I was unable to find a position in a lab for apprenticeship, excepting for a brief period as a junior technician in the lab of a paint factory. This had not been inspiring, so when I came back to England in 1963. I enrolled at Hammersmith Art School.
Over the years, I have been drawn to explore natural form and when I started painting Pods (the vessels for seeds) my scientific side emerged to help me investigate taxonomy and plant structure. I learnt about families and species for identification purposes, as I was working from specimens I had found in botanical gardens and in the wild. because I became an artist and not a scientist I look for metaphor and personality in what I see, rather than perfection of species and systemisation.
During my last two years at the Royal College of Art (1967 - 70) however while I was using Insects and Crustacea as a subject I generally took my ideas from 19th century entomological and zoomorphic drawings. I found the fine drawing and detail inspiring, then when I discovered seed pods in the mid 1980's I began to work from life. In between these periods my was mainly referential - I was inspired by particular paintings from the Tudor, Renaissance and later periods, fresco paintings from Pompeii and Greek icons. I would be struck by a particular image and reinterpret. Many years ago I was told by one of my teachers (Robert Addington) that I was an Expressionist. I think this still holds true today.

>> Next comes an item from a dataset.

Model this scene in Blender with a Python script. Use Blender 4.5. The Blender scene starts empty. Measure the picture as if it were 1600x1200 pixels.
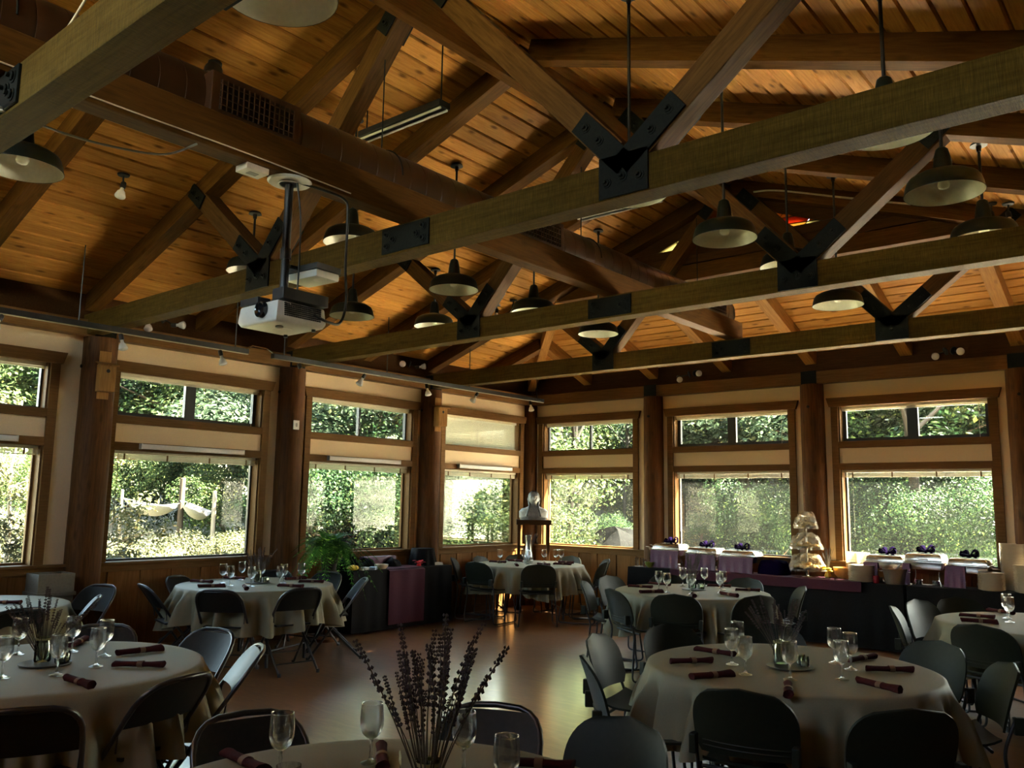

I am drawn to strange structures of many of the specimens I paint and can see that the spikiness and colouration of some of them correspond to the plants I encountered during my childhood in Africa, but had forgotten about until I returned there in 1982. I am beginning to make these and other connections with what I paint and what I experience. I began to distance myself from exacting anatomical portraiture of the plant subject and had moved from paper to canvas. I incorporated gold leaf, but the work became less iconographic, more colourfully related to the music I was listening to, mainly classical baroque.